## Work required
Transcribe the lines from the start of the data below through the line with "laps = [base, 4.75, 9.1]", word for word and nothing more.

## Data
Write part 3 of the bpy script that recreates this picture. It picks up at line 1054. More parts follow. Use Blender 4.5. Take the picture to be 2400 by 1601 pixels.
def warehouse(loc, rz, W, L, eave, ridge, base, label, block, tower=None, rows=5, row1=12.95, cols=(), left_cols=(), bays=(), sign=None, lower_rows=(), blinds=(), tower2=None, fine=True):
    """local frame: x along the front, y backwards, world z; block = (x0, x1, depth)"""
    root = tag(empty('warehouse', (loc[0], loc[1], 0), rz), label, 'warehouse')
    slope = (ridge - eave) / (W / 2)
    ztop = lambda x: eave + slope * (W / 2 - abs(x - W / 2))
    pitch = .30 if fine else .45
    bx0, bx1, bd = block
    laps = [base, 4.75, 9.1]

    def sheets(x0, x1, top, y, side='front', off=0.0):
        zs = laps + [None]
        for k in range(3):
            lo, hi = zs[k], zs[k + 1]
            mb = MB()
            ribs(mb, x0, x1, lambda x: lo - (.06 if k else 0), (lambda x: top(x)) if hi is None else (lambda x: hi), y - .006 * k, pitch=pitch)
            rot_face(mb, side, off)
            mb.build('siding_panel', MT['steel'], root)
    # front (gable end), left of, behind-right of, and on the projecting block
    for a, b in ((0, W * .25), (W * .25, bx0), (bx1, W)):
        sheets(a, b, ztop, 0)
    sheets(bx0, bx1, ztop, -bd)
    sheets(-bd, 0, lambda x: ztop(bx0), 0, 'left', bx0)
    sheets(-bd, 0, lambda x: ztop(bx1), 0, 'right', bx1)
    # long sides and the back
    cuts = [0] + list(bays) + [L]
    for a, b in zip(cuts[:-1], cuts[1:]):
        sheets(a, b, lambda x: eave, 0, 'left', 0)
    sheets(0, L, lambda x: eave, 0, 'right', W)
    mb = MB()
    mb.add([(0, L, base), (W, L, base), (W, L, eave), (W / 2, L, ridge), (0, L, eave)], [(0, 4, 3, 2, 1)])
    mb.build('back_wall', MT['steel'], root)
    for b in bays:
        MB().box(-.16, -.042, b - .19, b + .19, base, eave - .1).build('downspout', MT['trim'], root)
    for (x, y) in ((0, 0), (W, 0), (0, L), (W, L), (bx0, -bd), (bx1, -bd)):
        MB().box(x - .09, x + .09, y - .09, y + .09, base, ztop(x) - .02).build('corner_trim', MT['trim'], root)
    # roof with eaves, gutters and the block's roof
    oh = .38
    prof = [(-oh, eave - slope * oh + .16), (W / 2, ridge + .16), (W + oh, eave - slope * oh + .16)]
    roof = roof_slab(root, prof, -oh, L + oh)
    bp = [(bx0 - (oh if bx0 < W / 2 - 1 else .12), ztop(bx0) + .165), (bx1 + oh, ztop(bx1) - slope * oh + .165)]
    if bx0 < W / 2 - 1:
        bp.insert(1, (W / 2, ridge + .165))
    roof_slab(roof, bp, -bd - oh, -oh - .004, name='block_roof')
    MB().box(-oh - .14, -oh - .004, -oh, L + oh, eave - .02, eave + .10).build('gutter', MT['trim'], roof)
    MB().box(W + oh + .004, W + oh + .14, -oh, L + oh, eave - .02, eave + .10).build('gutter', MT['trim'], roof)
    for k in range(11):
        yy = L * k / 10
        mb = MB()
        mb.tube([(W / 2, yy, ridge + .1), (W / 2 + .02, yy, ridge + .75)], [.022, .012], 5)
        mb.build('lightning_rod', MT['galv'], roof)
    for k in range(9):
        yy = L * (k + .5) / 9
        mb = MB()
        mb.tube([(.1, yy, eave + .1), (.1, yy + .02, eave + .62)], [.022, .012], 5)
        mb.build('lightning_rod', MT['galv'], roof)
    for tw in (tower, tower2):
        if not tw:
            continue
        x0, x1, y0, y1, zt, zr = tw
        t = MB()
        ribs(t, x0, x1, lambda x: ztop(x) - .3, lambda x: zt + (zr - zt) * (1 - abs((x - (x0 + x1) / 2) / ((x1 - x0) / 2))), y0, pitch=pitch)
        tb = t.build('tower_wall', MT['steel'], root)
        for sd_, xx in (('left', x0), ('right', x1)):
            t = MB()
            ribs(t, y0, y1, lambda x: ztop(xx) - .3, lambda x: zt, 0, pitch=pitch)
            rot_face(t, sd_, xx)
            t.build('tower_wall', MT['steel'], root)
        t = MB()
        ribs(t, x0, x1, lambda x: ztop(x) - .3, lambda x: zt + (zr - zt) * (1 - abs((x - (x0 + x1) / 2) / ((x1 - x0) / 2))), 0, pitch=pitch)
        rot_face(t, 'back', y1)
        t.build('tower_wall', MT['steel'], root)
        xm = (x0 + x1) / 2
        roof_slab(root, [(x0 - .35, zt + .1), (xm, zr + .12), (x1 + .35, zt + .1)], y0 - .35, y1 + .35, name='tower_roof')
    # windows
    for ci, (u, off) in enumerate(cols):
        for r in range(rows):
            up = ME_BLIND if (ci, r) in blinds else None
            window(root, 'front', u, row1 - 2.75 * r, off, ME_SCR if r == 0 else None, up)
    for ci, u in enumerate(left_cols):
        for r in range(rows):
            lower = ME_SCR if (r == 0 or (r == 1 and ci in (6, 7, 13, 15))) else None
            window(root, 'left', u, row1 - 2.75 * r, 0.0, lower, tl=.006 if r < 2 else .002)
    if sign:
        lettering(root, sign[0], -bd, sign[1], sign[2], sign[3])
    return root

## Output
Write part 3 of the bpy script that recreates this picture. It picks up at line 1054. More parts follow. Use Blender 4.5. Take the picture to be 2400 by 1601 pixels.
def warehouse(loc, rz, W, L, eave, ridge, base, label, block, tower=None, rows=5, row1=12.95, cols=(), left_cols=(), bays=(), sign=None, lower_rows=(), blinds=(), tower2=None, fine=True):
    """local frame: x along the front, y backwards, world z; block = (x0, x1, depth)"""
    root = tag(empty('warehouse', (loc[0], loc[1], 0), rz), label, 'warehouse')
    slope = (ridge - eave) / (W / 2)
    ztop = lambda x: eave + slope * (W / 2 - abs(x - W / 2))
    pitch = .30 if fine else .45
    bx0, bx1, bd = block
    laps = [base, 4.75, 9.1]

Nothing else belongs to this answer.